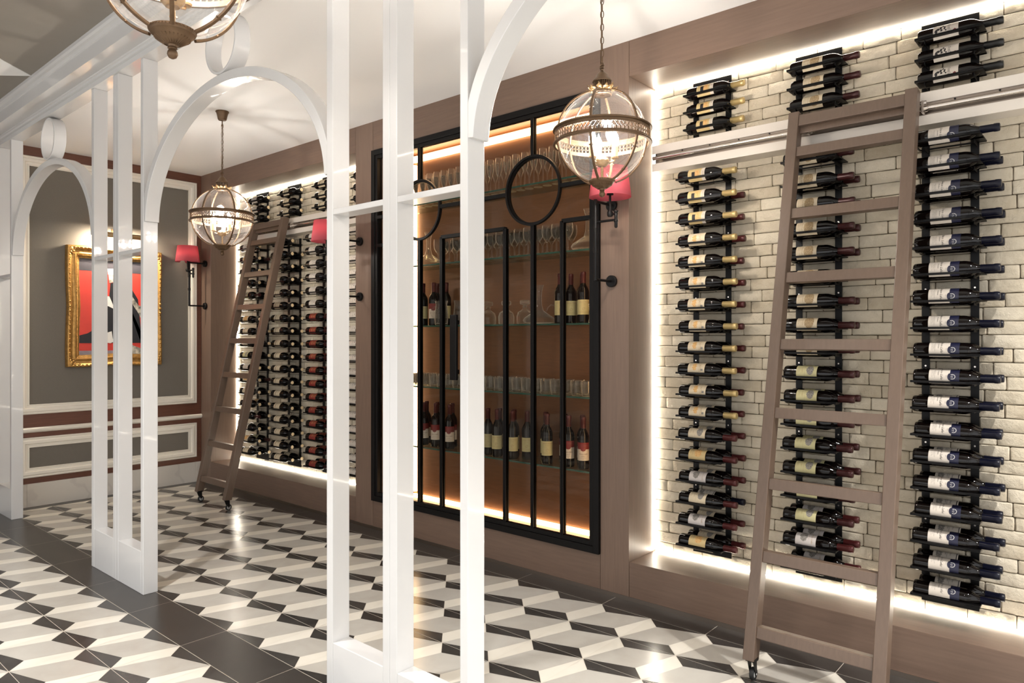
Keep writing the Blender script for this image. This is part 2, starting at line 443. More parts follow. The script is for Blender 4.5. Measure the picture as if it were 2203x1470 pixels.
# ---- back wall
struct(MB().box((-3.9, B, 0), (4.0, B + 0.1, HL + 0.06)).obj('wall_back', 'red_brown_wood'), 'reddish brown timber back wall', 'wall')
def frame_prof(x0, x1, z0, z1, wd, mb, y):
    """moulding with a cream profile mitred round a rectangle on the back wall"""
    prof = [(0, 0), (0, .016), (.008, .022), (.016, .018), (.028, .026), (.05, .026), (.056, .014), (.072, .012), (.076, .018), (wd, .018), (wd, 0)]
    cs = [(x0, z0, 1, 1), (x1, z0, -1, 1), (x1, z1, -1, -1), (x0, z1, 1, -1)]
    mb.sweep([((cx, y, cz), (sx, 0, sz), (0, -1, 0)) for cx, cz, sx, sz in cs], prof, closed=True)
def wall_frame(x0, x1, z0, z1, n, lab1, lab2):
    mb = MB(); frame_prof(x0, x1, z0, z1, 0.084, mb, B)
    struct(mb.obj('trim_%d' % n, 'cream_trim'), lab1, 'wall moulding')
    struct(MB().box((x0 + .07, B - .006, z0 + .07), (x1 - .07, B, z1 - .07)).obj('wall_inset', 'grey_fabric'), lab2, 'wall panel')
wall_frame(1.794, 3.316, 0.788, 2.99, 2, 'cream moulding framing the tall grey panel behind the painting', 'tall grey cloth panel behind the painting')
wall_frame(1.794, 3.316, 0.248, 0.590, 3, 'cream moulding framing the low grey panel', 'low grey cloth panel above the marble skirting')
wall_frame(-1.9, 1.55, 0.788, 2.99, 4, 'cream moulding on the back wall left of the screen', 'grey cloth panel left of the screen')
mb = MB(); mb.sweep([((-3.9, B, 0.654), (0, 0, 1), (0, -1, 0)), ((W - .001, B, 0.654), (0, 0, 1), (0, -1, 0))], [(-.021, 0), (-.021, .012), (-.008, .026), (.010, .028), (.021, .016), (.021, 0)])
struct(mb.obj('trim_5', 'cream_trim'), 'cream dado rail across the back wall', 'dado rail')
mb = MB()
xx = -3.9
while xx < W: mb.box((xx + .0006, B - .018, 0), (min(xx + .72, W - .001) - .0006, B, .197)); xx += .72
struct(mb.obj('baseboard_back', 'marble', bevel=.001), 'white veined marble skirting on the back wall', 'baseboard')
# marble veins
nt = MATS['marble'].node_tree; p = nt.nodes['Principled BSDF']
tc = nn(nt, 'ShaderNodeTexCoord'); wv = nn(nt, 'ShaderNodeTexWave'); wv.inputs['Scale'].default_value = 1.4; wv.inputs['Distortion'].default_value = 14; wv.inputs['Detail'].default_value = 4; wv.inputs['Detail Scale'].default_value = 1.3
nt.links.new(tc.outputs['Object'], wv.inputs[0]); cr = nn(nt, 'ShaderNodeValToRGB'); cr.color_ramp.elements[0].position = 0.0; cr.color_ramp.elements[0].color = (.60, .56, .51, 1); cr.color_ramp.elements[1].position = 0.10; cr.color_ramp.elements[1].color = (.66, .62, .56, 1)
nt.links.new(wv.outputs[0], cr.inputs[0]); nt.links.new(cr.outputs[0], p.inputs['Base Color'])

# ---- beam and crown moulding above the screen
BZ = 3.012
struct(MB().box((SX0 + 0.0, YEND - 1.6, BZ), (SX1, B, H)).box((1.53, YEND - 1.6, H), (SX1, B, HL)).obj('trim_6', 'white_lacquer'), 'white beam above the screen', 'beam')
prof = [(SX0, BZ), (SX0 - .010, BZ), (SX0 - .010, BZ + .030), (SX0 - .004, BZ + .034), (SX0 - .016, BZ + .040), (SX0 - .018, BZ + .052), (SX0 - .026, BZ + .056), (SX0 - .030, BZ + .066),
        (SX0 - .045, BZ + .076), (SX0 - .066, BZ + .098), (SX0 - .090, BZ + .116), (SX0 - .112, BZ + .128), (SX0 - .118, BZ + .142), (SX0 - .130, BZ + .146), (SX0 - .136, BZ + .164), (SX0 - .148, BZ + .170), (SX0 - .155, BZ + .182), (SX0 - .155, HL), (SX0, HL)]
mb = MB(); mb.sweep([((0, YEND - 1.6, 0), (1, 0, 0), (0, 0, 1)), ((0, B, 0), (1, 0, 0), (0, 0, 1))], prof)
struct(mb.obj('trim_7', 'white_lacquer'), 'white stepped crown moulding along the beam', 'crown moulding')

# ================================================================== WHITE SCREEN
def cluster(y0, label):
    """y0 = near end (smallest y)"""
    t = thing('screen_post_cluster', label, 'room divider', ((SX0 + SX1) / 2, y0 + .39, 0), 0, 'white post clusters of the arched screen')
    def part(name, a, b, bev=.0025):
        o = MB().box((a[0] - t.location.x, a[1] - t.location.y, a[2]), (b[0] - t.location.x, b[1] - t.location.y, b[2])).obj(name, 'white_lacquer', t, bevel=bev); return o
    q = [(0, .036), (.355, .396), (.3965, .436), (.745, .786)]
    for a, b in q: part('post', (SX0, y0 + a, 0), (SX1, y0 + b, BZ))
    for a, b in ((.036, .355), (.436, .745)):
        part('crossbar', (SX0 + .001, y0 + a, 1.929), (SX1 - .001, y0 + b, 1.951))
        part('base_panel', (SX0 + .0005, y0 + a, 0), (SX1 - .0005, y0 + b, .240))
    return t
cluster(1.625, 'white post cluster nearest the camera, cutting across the glazed cabinet')
cluster(4.167, 'white post cluster in front of the gilt framed painting')
cluster(-0.913, 'white post cluster beside the camera')
t = thing('screen_post_cluster', 'white end posts of the screen at the far left by the back wall', 'room divider', (1.695, 6.87, 0), 0, 'white post clusters of the arched screen')
for a, b in ((6.674, 6.712), (7.03, 7.068)): MB().box((SX0 - 1.695, a - 6.87, 0), (SX1 - 1.695, b - 6.87, BZ)).obj('post', 'white_lacquer', t, bevel=.0025)
MB().box((SX0 + .001 - 1.695, 6.712 - 6.87, 1.929), (SX1 - .001 - 1.695, 7.03 - 6.87, 1.951)).obj('crossbar', 'white_lacquer', t, bevel=.002)
MB().box((SX0 + .001 - 1.695, 6.712 - 6.87, 0), (SX1 - .001 - 1.695, 7.03 - 6.87, .24)).obj('base_panel', 'white_lacquer', t, bevel=.002)
def arch(ya, yb, label):
    yc = (ya + yb) / 2; a = (yb - ya) / 2 + .023; b = .631; zc = 2.076; th = .044
    e0 = math.asin(.022 / b)
    pts = [(a * math.cos(e0 + (PI - 2 * e0) * k / 56), b * math.sin(e0 + (PI - 2 * e0) * k / 56)) for k in range(57)]
    P = []
    for i, (y, z) in enumerate(pts):
        y0_, z0_ = pts[max(i - 1, 0)]; y1_, z1_ = pts[min(i + 1, len(pts) - 1)]
        tx, tz = y1_ - y0_, z1_ - z0_; l = math.hypot(tx, tz); nrm = (0, -tz / l, tx / l)   # inward
        P.append(((0, y, z), nrm, (1, 0, 0)))
    mb = MB(); mb.sweep(P, [(0, -.038), (th, -.038), (th, .038), (0, .038)], smooth=True)
    o = mb.obj('screen_arch', 'white_lacquer', bevel=.002); o.location = ((SX0 + SX1) / 2, yc, zc)
    tag(o, label, 'arch', 'white arches of the screen')
    r = MB(); n = 40; rp = []
    for k in range(n):
        an = 2 * PI * k / n; rp.append(((0, .1495 * math.cos(an), .1495 * math.sin(an)), (0, -math.cos(an), -math.sin(an)), (1, 0, 0)))
    r.sweep(rp, [(0, -.038), (.013, -.038), (.013, .038), (0, .038)], closed=True, smooth=True)
    o2 = r.obj('screen_ring', 'white_lacquer', bevel=.0015); o2.location = ((SX0 + SX1) / 2, yc, zc + b + .1495 + .0015)
    tag(o2, 'white hoop standing on ' + label.split(',')[0], 'ring ornament', 'white hoops of the screen')
arch(2.411, 4.167, 'the large white arch around the far lantern, between two post clusters')
arch(4.953, 6.674, 'the small far white arch, at the left edge beside the painting')
arch(-0.127, 1.625, 'the near white arch at the top centre, cut by the top of the picture')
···
Required task >> What is the number of lines that hold the string "picture"? Reply with that number alone.

Task solution >> 2